The government of Chancellor Helmut Kohl, along with Jewish leaders here and abroad, has issued a sharp condemnation of a German court for its lenient verdict against an extremist right-wing leader who claimed that the Holocaust never took place.
In June, a state court in the southwestern German city of Mannheim found Gunter Deckert, chairman of the right-wing National Democratic Party, guilty on charges of inciting racial hatred and sentenced him to a one-year suspended sentence.
This week, the court explained that the lenient sentence had been handed down because Deckert was a family man with no previous criminal record.
The court also praised the defendant as a “highly intelligent person” of “strong character.”
Charges had initially been brought against Deckert after he served as translator at a rally in 1991 for Fred Leuchter, an American Holocaust denier.
In addition to translating comments made by Leuchter, Deckert had said that he supported Leuchter’s theories, including statements that the Holocaust never took place. Publicly expressing Holocaust-denial views is a crime under German law.

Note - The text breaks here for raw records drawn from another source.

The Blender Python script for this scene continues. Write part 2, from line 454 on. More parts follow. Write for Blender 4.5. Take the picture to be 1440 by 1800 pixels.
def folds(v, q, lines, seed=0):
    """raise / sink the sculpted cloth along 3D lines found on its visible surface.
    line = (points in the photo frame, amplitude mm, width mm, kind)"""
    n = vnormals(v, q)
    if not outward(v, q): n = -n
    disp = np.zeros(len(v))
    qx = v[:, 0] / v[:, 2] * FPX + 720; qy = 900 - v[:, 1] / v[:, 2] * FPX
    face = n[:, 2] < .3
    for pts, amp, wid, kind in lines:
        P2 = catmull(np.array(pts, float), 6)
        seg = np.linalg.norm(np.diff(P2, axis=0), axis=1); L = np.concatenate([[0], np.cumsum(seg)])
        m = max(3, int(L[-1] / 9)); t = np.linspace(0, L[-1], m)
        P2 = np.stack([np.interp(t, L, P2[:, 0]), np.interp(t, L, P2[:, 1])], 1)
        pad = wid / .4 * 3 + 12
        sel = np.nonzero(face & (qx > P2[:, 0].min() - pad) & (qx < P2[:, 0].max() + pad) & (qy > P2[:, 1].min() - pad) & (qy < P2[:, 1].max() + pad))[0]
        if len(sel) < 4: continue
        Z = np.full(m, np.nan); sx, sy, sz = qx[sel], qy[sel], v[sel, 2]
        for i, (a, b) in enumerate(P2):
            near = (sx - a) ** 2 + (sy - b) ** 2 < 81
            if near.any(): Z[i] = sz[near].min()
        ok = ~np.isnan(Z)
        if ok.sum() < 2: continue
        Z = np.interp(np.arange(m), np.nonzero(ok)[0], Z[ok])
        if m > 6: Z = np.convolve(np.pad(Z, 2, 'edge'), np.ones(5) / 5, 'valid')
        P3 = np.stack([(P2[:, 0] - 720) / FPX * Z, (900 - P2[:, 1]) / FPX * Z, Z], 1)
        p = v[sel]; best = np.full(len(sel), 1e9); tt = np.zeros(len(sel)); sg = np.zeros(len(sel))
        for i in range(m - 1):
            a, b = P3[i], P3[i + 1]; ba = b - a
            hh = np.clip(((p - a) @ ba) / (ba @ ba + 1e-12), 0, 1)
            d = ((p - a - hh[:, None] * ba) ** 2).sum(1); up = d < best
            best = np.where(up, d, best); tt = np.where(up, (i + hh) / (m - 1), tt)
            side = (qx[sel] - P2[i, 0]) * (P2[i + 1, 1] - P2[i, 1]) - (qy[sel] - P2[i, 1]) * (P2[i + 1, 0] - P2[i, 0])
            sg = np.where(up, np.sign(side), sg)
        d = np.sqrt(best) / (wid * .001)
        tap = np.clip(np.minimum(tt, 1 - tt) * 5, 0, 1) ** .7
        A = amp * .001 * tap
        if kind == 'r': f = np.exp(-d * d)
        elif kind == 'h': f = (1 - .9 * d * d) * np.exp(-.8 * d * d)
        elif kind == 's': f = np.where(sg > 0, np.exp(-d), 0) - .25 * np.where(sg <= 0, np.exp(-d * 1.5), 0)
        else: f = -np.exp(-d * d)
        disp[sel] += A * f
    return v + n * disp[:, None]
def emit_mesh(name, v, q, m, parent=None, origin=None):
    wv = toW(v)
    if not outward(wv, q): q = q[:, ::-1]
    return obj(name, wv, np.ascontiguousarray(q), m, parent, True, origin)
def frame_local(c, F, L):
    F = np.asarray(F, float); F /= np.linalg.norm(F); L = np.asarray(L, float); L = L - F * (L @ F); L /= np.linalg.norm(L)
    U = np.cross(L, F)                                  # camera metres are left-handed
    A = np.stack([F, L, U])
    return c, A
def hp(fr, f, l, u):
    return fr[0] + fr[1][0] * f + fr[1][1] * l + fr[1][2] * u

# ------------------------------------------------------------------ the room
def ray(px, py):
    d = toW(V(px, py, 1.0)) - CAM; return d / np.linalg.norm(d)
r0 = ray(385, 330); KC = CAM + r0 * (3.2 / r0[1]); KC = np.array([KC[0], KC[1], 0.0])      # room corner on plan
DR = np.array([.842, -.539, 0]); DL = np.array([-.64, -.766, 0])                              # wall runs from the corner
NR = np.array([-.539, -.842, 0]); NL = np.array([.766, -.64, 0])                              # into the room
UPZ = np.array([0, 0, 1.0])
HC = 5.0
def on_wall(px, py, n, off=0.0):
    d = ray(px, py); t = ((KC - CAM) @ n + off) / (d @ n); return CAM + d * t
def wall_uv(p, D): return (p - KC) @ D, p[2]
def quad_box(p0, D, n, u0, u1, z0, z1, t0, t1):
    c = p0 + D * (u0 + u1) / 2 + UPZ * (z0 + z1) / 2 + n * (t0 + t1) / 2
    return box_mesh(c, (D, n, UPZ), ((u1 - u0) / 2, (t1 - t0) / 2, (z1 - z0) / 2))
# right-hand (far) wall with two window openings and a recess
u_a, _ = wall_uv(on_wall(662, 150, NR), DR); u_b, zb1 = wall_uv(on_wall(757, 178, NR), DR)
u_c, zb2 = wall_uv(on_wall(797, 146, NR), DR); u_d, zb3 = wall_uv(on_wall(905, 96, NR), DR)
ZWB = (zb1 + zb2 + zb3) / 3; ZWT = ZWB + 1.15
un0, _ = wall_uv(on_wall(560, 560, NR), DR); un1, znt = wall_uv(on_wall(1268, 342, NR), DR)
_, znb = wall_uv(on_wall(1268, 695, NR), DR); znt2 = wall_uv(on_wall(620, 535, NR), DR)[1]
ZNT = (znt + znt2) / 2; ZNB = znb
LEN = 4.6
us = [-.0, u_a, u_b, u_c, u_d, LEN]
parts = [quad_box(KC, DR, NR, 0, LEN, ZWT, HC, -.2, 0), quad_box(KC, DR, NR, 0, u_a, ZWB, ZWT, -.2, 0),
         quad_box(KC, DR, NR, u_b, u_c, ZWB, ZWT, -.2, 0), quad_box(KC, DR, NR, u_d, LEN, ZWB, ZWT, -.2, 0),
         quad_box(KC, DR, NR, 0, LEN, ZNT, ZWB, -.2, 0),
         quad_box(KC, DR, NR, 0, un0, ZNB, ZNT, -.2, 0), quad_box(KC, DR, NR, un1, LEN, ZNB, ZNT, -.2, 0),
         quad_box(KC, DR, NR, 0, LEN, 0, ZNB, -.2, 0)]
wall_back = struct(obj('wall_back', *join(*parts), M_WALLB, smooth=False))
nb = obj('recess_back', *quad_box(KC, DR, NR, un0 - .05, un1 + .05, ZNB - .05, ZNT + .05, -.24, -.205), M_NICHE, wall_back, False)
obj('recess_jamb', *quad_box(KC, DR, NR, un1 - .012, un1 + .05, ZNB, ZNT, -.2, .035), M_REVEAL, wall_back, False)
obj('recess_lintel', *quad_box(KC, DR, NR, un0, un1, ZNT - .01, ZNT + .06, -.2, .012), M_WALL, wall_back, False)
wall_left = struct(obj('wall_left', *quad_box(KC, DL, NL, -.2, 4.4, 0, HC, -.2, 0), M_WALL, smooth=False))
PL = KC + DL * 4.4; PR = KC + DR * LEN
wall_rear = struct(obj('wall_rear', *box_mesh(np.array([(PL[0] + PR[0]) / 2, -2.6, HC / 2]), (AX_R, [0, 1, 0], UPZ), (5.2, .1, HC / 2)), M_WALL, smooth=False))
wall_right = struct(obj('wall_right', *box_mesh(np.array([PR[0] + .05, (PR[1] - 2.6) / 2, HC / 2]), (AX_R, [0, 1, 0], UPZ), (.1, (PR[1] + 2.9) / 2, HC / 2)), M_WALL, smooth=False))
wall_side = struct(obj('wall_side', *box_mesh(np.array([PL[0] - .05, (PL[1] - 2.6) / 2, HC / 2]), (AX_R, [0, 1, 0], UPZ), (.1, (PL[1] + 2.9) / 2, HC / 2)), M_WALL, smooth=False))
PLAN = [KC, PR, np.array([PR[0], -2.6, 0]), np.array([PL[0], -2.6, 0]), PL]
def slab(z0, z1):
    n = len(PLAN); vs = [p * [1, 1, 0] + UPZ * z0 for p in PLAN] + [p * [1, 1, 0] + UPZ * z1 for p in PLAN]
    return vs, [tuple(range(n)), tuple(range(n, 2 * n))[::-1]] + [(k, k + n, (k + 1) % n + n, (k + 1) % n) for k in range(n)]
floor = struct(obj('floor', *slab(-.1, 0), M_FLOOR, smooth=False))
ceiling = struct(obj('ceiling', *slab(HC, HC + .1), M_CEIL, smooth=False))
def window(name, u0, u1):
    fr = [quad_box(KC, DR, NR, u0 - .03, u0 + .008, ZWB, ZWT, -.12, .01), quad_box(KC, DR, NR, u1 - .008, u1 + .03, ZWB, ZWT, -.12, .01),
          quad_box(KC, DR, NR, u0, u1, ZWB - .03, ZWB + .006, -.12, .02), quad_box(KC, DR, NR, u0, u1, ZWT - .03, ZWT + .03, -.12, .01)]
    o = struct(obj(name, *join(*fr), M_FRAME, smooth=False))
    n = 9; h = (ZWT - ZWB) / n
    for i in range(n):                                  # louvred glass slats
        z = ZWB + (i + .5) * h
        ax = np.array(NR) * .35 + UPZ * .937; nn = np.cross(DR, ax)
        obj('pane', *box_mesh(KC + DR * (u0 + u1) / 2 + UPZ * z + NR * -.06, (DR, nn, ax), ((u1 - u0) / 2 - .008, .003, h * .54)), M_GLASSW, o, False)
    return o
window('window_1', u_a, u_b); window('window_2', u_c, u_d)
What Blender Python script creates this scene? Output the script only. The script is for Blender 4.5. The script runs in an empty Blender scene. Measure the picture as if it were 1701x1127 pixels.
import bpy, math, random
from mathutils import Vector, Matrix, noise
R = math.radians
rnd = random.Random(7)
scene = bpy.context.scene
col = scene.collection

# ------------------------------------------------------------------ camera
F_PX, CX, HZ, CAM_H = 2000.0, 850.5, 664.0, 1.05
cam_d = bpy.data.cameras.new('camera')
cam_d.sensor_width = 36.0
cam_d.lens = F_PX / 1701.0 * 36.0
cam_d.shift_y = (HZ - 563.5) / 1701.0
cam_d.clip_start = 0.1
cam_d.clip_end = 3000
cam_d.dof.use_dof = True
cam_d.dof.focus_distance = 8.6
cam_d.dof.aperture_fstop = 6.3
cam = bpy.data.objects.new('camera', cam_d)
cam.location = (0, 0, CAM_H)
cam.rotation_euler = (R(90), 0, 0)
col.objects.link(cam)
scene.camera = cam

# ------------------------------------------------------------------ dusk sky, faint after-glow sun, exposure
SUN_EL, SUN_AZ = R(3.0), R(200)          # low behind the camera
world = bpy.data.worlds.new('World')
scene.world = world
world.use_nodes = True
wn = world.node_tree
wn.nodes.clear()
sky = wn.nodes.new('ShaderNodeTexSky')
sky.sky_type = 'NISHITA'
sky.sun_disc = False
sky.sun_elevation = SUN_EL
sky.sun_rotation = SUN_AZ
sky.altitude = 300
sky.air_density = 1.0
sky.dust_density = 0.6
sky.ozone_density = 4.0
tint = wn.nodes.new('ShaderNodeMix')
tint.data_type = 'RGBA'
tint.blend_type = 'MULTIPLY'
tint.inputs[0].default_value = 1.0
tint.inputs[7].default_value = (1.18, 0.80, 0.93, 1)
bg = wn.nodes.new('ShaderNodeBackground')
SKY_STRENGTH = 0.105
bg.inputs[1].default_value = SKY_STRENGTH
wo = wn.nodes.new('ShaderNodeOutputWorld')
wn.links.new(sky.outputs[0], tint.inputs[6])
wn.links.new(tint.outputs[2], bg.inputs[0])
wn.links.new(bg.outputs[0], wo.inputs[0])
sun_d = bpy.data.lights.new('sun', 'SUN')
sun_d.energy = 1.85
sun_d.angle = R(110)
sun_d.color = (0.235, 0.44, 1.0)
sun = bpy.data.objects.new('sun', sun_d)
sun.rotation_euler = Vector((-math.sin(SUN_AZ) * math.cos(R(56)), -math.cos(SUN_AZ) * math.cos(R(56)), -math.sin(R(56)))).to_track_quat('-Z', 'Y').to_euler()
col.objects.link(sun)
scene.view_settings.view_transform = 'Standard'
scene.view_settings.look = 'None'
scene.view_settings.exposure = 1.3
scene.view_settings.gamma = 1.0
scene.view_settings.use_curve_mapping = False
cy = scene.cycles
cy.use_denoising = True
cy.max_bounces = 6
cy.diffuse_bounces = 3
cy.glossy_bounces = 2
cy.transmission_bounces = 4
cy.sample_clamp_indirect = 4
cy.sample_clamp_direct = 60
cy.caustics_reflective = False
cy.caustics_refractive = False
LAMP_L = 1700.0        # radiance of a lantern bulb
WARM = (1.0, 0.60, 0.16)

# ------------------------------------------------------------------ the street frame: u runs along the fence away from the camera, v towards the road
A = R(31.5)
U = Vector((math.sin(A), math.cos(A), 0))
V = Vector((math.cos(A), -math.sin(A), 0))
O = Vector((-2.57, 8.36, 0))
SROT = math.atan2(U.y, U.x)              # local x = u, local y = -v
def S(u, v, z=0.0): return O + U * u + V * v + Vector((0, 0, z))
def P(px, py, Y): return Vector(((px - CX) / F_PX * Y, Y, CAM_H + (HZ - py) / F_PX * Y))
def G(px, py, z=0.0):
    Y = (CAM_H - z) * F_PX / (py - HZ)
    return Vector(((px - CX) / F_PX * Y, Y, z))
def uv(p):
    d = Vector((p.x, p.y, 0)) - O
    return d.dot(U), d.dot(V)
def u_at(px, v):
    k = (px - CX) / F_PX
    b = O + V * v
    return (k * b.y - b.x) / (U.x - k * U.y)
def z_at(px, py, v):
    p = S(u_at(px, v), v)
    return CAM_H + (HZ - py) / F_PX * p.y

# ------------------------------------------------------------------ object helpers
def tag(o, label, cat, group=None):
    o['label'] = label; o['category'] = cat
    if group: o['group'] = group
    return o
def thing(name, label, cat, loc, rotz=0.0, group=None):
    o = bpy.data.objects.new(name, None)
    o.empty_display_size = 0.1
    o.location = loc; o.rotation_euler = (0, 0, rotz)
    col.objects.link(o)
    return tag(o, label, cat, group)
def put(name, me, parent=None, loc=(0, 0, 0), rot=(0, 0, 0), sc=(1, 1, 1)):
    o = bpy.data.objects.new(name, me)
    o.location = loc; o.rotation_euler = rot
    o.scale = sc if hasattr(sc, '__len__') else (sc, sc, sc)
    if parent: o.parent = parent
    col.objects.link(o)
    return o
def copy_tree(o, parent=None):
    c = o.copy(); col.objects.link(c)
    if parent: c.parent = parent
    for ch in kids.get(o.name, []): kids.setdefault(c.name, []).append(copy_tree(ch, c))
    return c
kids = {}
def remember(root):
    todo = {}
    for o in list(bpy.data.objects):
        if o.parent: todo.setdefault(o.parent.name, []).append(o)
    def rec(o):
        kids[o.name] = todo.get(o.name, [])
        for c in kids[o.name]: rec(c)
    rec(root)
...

Deckert had already been convicted and given a one-year suspended sentence on the charge on Nov. 13, 1992. But both he and the state court appealed the sentence, with Deckert wanting the case dropped entirely and the state prosecutor seeking a tougher sentence.
In March of this year, the Federal Court of Justice, Germany’s highest appeals court, reversed the lower court’s decision, saying that simply repeating another person’s Holocaust denial was not in itself a punishable offense.
It then sent the case back to the Mannheim court to determine whether Deckert subscribed to Nazi ideology, which is a punishable offense.
This week, the Mannheim court issued an explanation of its June ruling, saying, “The defendant, who belongs to the political right, is not an anti-Semite in the sense of (subscribing to the ideology of) the Nazis, who denied the Jews their right to live.”
The court also described Deckert as a dedicated nationalist who resented the moral and financial demands Jews have made on Germany in the wake of the Holocaust.
“On the basis of his national attitude, he criticizes the Jews for their continuous insistence on the Holocaust, and consequently for their financial, political and moral demands, although 50 years have passed since the war.”
The ruling triggered a chain of angry reactions. Norbert Schaefer, a spokesman for Kohl, said Wednesday that the government regretted “the bad signals stemming from the verdict,” adding that the government “has never left any doubt about its determination to fight right-wing extremism.”
Justice Minister Sabine Leutheuser-Schnarrenberger described the ruling as “a slap in the face of all Holocaust victims.”
It was an alarming sign, she said, that a German court had described the Holocaust denial as a “matter of the heart.”
Ignatz Bubis, chairman of the Central Council of Jews in Germany, demanded a strong reaction by the federal government.
Michel Friedman, a senior member of the council, said the ruling amounted to a “recipe for neo-Nazis on how to avoid incrimination.”
In a statement issued in New York, the World Jewish Congress said the court’s decision “constitutes a judicial assault on the Jewish people and an incitement to racial hatred.
“It is incumbent upon the Government of Germany to denounce this grotesque decision, and we call upon the Federal Court of Justice to overrule the Mannheim court and transform the suspended term to a jail sentence,” the statement read.
The Anti-Defamation League and the Simon Wiesenthal Center also condemned the court’s ruling.